* _Information shown_:
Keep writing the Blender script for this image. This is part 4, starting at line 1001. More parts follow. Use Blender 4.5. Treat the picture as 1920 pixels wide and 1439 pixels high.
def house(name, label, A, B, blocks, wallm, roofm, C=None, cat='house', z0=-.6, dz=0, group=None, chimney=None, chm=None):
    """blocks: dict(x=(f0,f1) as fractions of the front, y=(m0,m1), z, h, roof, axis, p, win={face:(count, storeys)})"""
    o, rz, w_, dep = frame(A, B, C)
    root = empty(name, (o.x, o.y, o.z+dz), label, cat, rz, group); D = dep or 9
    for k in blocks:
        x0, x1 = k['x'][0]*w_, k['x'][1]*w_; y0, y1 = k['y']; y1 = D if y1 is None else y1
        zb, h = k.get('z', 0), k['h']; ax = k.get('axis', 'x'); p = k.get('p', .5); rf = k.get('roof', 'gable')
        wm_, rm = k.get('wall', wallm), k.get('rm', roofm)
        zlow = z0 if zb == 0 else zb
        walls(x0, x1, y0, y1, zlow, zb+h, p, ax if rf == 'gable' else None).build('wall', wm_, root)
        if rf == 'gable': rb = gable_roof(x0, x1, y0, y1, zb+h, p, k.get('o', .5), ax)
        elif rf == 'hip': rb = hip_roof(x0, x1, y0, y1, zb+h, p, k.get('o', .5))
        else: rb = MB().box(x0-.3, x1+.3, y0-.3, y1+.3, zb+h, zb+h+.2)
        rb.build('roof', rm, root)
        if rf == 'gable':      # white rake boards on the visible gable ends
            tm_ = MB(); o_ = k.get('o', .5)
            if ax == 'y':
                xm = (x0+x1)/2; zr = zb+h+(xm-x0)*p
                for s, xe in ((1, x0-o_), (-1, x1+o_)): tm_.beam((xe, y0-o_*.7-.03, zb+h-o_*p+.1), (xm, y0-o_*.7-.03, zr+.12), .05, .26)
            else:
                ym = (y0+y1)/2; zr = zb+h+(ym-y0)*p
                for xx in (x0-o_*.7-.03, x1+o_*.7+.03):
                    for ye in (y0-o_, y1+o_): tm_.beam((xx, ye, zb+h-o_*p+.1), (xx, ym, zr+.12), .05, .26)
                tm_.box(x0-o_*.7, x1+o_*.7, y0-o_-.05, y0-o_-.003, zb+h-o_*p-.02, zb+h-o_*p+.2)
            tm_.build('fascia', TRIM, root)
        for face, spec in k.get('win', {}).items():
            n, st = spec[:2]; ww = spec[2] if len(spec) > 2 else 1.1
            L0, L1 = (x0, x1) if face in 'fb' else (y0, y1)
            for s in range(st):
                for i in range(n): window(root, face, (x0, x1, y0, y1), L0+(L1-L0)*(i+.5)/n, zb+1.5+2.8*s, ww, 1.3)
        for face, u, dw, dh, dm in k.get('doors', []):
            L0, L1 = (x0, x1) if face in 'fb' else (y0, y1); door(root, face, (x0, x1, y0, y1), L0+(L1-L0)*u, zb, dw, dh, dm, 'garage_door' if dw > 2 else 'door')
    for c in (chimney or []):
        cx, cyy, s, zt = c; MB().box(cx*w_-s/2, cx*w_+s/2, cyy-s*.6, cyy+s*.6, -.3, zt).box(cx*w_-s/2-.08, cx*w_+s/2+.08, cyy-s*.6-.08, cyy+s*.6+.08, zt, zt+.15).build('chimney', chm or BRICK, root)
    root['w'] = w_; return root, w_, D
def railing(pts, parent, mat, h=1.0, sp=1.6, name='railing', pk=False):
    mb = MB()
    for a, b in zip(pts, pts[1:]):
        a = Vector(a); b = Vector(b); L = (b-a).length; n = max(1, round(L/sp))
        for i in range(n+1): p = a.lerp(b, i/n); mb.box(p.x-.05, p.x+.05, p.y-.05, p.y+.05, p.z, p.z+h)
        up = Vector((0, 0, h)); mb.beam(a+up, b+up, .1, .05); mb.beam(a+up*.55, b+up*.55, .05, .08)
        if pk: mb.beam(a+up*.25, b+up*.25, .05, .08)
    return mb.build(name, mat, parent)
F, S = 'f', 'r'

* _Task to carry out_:
Reproduce the full listing word for word.

* _Full output_:
Keep writing the Blender script for this image. This is part 4, starting at line 1001. More parts follow. Use Blender 4.5. Treat the picture as 1920 pixels wide and 1439 pixels high.
def house(name, label, A, B, blocks, wallm, roofm, C=None, cat='house', z0=-.6, dz=0, group=None, chimney=None, chm=None):
    """blocks: dict(x=(f0,f1) as fractions of the front, y=(m0,m1), z, h, roof, axis, p, win={face:(count, storeys)})"""
    o, rz, w_, dep = frame(A, B, C)
    root = empty(name, (o.x, o.y, o.z+dz), label, cat, rz, group); D = dep or 9
    for k in blocks:
        x0, x1 = k['x'][0]*w_, k['x'][1]*w_; y0, y1 = k['y']; y1 = D if y1 is None else y1
        zb, h = k.get('z', 0), k['h']; ax = k.get('axis', 'x'); p = k.get('p', .5); rf = k.get('roof', 'gable')
        wm_, rm = k.get('wall', wallm), k.get('rm', roofm)
        zlow = z0 if zb == 0 else zb
        walls(x0, x1, y0, y1, zlow, zb+h, p, ax if rf == 'gable' else None).build('wall', wm_, root)
        if rf == 'gable': rb = gable_roof(x0, x1, y0, y1, zb+h, p, k.get('o', .5), ax)
        elif rf == 'hip': rb = hip_roof(x0, x1, y0, y1, zb+h, p, k.get('o', .5))
        else: rb = MB().box(x0-.3, x1+.3, y0-.3, y1+.3, zb+h, zb+h+.2)
        rb.build('roof', rm, root)
        if rf == 'gable':      # white rake boards on the visible gable ends
            tm_ = MB(); o_ = k.get('o', .5)
            if ax == 'y':
                xm = (x0+x1)/2; zr = zb+h+(xm-x0)*p
                for s, xe in ((1, x0-o_), (-1, x1+o_)): tm_.beam((xe, y0-o_*.7-.03, zb+h-o_*p+.1), (xm, y0-o_*.7-.03, zr+.12), .05, .26)
            else:
                ym = (y0+y1)/2; zr = zb+h+(ym-y0)*p
                for xx in (x0-o_*.7-.03, x1+o_*.7+.03):
                    for ye in (y0-o_, y1+o_): tm_.beam((xx, ye, zb+h-o_*p+.1), (xx, ym, zr+.12), .05, .26)
                tm_.box(x0-o_*.7, x1+o_*.7, y0-o_-.05, y0-o_-.003, zb+h-o_*p-.02, zb+h-o_*p+.2)
            tm_.build('fascia', TRIM, root)
        for face, spec in k.get('win', {}).items():
            n, st = spec[:2]; ww = spec[2] if len(spec) > 2 else 1.1
            L0, L1 = (x0, x1) if face in 'fb' else (y0, y1)
            for s in range(st):
                for i in range(n): window(root, face, (x0, x1, y0, y1), L0+(L1-L0)*(i+.5)/n, zb+1.5+2.8*s, ww, 1.3)
        for face, u, dw, dh, dm in k.get('doors', []):
            L0, L1 = (x0, x1) if face in 'fb' else (y0, y1); door(root, face, (x0, x1, y0, y1), L0+(L1-L0)*u, zb, dw, dh, dm, 'garage_door' if dw > 2 else 'door')
    for c in (chimney or []):
        cx, cyy, s, zt = c; MB().box(cx*w_-s/2, cx*w_+s/2, cyy-s*.6, cyy+s*.6, -.3, zt).box(cx*w_-s/2-.08, cx*w_+s/2+.08, cyy-s*.6-.08, cyy+s*.6+.08, zt, zt+.15).build('chimney', chm or BRICK, root)
    root['w'] = w_; return root, w_, D
def railing(pts, parent, mat, h=1.0, sp=1.6, name='railing', pk=False):
    mb = MB()
    for a, b in zip(pts, pts[1:]):
        a = Vector(a); b = Vector(b); L = (b-a).length; n = max(1, round(L/sp))
        for i in range(n+1): p = a.lerp(b, i/n); mb.box(p.x-.05, p.x+.05, p.y-.05, p.y+.05, p.z, p.z+h)
        up = Vector((0, 0, h)); mb.beam(a+up, b+up, .1, .05); mb.beam(a+up*.55, b+up*.55, .05, .08)
        if pk: mb.beam(a+up*.25, b+up*.25, .05, .08)
    return mb.build(name, mat, parent)
F, S = 'f', 'r'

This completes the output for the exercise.